The problem: Where a line holds the string "this", return that line.

Scene modeling code data
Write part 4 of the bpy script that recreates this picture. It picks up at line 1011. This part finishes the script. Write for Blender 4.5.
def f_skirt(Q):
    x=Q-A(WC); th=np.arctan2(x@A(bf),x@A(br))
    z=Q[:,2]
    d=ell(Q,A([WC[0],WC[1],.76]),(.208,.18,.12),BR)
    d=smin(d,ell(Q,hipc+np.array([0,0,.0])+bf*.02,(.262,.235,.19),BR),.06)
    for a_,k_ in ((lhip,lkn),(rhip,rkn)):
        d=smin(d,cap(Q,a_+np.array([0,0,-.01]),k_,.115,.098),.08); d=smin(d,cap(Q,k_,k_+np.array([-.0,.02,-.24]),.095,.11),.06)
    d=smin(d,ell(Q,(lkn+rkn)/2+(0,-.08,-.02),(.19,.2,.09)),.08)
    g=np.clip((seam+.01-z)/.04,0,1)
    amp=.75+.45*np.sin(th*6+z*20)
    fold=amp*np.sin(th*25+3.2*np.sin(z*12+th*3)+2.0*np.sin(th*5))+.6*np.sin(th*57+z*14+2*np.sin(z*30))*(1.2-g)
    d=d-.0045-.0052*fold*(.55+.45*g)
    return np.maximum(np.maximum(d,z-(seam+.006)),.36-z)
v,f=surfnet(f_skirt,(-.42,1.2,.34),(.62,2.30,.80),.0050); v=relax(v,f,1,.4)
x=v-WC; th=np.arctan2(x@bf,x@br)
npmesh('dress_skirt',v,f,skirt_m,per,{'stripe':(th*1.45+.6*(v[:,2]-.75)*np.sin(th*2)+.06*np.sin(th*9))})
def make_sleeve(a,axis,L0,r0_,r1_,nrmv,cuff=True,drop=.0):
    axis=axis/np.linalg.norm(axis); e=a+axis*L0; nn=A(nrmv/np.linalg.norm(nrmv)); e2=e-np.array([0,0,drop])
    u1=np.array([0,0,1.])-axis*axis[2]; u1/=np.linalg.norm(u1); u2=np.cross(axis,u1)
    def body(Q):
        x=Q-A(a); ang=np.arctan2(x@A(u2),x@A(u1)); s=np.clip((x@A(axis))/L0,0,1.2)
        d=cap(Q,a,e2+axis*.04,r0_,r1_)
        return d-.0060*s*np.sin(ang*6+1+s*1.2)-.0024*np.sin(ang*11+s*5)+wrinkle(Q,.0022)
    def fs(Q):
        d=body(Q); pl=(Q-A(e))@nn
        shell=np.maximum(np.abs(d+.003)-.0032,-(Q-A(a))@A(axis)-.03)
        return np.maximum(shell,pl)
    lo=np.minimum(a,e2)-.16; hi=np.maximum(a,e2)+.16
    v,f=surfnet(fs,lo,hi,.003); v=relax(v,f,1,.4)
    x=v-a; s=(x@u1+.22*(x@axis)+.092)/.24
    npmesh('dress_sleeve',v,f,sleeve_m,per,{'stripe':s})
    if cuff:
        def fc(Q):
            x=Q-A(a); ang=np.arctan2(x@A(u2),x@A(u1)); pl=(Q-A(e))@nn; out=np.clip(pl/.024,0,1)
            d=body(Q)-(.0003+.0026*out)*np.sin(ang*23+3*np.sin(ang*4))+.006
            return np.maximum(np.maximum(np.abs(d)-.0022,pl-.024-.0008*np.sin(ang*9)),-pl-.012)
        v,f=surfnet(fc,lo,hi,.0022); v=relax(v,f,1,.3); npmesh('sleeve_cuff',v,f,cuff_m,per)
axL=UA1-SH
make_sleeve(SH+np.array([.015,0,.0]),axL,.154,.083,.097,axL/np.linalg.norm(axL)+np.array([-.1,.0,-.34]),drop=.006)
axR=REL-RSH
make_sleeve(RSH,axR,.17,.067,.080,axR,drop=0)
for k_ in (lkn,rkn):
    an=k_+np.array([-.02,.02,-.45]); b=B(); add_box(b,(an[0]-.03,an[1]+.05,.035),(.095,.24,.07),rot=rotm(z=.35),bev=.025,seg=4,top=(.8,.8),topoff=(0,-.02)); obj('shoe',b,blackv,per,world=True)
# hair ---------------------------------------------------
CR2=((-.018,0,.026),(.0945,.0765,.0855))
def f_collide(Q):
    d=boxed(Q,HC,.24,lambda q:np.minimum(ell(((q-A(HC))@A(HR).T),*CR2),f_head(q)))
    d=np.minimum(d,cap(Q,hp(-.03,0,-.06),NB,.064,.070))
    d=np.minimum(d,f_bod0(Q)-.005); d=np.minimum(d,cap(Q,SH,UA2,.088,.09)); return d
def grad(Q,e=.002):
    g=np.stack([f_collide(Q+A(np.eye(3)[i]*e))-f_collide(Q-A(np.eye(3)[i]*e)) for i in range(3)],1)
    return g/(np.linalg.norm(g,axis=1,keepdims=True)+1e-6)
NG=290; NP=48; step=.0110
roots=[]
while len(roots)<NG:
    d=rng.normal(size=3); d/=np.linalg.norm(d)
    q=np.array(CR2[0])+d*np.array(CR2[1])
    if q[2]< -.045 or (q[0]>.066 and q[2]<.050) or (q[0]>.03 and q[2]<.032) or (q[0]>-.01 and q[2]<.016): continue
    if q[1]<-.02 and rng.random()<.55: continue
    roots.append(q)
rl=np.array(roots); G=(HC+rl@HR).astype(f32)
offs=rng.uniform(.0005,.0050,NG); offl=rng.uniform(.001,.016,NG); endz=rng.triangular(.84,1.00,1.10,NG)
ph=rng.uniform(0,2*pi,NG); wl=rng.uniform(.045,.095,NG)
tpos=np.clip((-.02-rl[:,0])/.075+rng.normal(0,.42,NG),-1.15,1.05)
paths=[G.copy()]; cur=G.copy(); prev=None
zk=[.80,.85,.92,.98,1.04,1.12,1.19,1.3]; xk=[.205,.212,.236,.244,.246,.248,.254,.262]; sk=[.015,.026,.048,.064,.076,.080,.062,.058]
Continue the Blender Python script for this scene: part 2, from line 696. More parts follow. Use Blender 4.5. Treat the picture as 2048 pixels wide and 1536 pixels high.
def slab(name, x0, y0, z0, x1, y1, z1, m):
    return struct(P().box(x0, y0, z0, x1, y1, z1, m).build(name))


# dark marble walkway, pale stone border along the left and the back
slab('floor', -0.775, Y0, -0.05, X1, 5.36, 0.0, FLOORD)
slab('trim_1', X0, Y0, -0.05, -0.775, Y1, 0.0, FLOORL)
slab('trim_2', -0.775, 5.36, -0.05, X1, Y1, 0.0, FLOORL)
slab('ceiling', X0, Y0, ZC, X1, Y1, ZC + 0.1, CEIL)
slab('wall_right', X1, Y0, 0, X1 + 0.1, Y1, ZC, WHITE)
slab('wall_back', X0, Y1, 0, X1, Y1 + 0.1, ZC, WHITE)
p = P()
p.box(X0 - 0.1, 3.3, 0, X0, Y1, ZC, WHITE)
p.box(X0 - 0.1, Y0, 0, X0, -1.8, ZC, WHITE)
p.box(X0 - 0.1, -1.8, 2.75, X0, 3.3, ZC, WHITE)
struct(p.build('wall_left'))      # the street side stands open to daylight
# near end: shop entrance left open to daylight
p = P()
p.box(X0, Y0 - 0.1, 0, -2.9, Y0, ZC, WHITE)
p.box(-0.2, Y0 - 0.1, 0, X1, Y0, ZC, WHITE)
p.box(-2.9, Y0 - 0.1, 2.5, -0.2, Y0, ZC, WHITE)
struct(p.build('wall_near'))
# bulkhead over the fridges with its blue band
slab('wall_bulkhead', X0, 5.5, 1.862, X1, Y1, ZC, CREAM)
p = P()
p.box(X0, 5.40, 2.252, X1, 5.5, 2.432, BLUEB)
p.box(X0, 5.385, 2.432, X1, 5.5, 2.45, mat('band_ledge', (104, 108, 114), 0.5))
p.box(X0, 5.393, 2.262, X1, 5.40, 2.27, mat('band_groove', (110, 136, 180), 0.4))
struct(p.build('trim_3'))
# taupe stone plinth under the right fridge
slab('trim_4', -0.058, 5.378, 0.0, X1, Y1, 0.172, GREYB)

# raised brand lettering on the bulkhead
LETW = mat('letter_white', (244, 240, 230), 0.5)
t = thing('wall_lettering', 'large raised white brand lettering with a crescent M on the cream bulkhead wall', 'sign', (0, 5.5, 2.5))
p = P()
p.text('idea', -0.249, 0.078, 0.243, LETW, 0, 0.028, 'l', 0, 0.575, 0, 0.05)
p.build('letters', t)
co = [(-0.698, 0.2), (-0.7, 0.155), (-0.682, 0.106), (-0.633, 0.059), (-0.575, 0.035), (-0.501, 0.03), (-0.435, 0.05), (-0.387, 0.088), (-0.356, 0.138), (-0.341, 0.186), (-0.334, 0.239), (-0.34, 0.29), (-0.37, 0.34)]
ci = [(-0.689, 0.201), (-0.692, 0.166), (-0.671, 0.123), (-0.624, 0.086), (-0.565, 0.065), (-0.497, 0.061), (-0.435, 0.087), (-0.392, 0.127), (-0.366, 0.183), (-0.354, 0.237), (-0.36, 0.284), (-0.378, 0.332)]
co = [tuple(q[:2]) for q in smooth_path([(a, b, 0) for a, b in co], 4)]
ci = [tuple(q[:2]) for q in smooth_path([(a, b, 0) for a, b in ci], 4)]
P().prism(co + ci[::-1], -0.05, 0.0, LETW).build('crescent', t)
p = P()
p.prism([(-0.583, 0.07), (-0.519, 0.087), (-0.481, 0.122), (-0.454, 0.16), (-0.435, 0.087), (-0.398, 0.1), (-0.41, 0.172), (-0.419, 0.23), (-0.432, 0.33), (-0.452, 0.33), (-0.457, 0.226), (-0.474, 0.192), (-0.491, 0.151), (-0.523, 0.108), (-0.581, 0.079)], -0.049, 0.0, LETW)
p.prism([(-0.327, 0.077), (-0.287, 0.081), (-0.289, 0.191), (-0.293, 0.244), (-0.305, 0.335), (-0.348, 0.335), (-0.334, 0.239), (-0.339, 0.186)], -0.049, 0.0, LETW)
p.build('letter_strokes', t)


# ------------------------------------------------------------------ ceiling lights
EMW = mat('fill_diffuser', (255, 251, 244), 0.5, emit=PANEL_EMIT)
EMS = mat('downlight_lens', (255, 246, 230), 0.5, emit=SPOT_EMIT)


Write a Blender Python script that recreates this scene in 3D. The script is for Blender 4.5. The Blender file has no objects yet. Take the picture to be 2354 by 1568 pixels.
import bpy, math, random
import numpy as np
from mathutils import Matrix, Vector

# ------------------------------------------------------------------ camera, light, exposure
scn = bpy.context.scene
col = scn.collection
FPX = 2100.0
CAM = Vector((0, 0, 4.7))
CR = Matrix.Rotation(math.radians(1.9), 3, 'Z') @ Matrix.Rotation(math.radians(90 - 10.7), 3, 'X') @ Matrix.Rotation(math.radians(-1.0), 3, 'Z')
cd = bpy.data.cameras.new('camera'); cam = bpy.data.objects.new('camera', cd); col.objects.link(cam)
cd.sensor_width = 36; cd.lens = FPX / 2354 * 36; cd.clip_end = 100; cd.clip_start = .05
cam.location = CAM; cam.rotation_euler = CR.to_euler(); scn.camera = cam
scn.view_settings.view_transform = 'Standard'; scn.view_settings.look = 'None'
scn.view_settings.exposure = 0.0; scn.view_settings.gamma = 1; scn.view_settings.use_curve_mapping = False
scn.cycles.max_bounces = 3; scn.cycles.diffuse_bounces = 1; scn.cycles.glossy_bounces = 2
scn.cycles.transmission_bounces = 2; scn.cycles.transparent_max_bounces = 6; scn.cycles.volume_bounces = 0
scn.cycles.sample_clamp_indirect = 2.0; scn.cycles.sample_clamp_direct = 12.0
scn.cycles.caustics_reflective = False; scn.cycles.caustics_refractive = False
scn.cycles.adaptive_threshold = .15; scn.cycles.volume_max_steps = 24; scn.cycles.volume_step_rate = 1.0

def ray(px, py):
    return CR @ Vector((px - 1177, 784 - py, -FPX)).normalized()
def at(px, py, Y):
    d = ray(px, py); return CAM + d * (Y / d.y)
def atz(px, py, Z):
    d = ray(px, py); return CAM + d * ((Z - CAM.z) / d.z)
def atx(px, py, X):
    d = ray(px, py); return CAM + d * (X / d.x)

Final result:
Write part 4 of the bpy script that recreates this picture. It picks up at line 1011. This part finishes the script. Write for Blender 4.5.
Continue the Blender Python script for this scene: part 2, from line 696. More parts follow. Use Blender 4.5. Treat the picture as 2048 pixels wide and 1536 pixels high.
Write a Blender Python script that recreates this scene in 3D. The script is for Blender 4.5. The Blender file has no objects yet. Take the picture to be 2354 by 1568 pixels.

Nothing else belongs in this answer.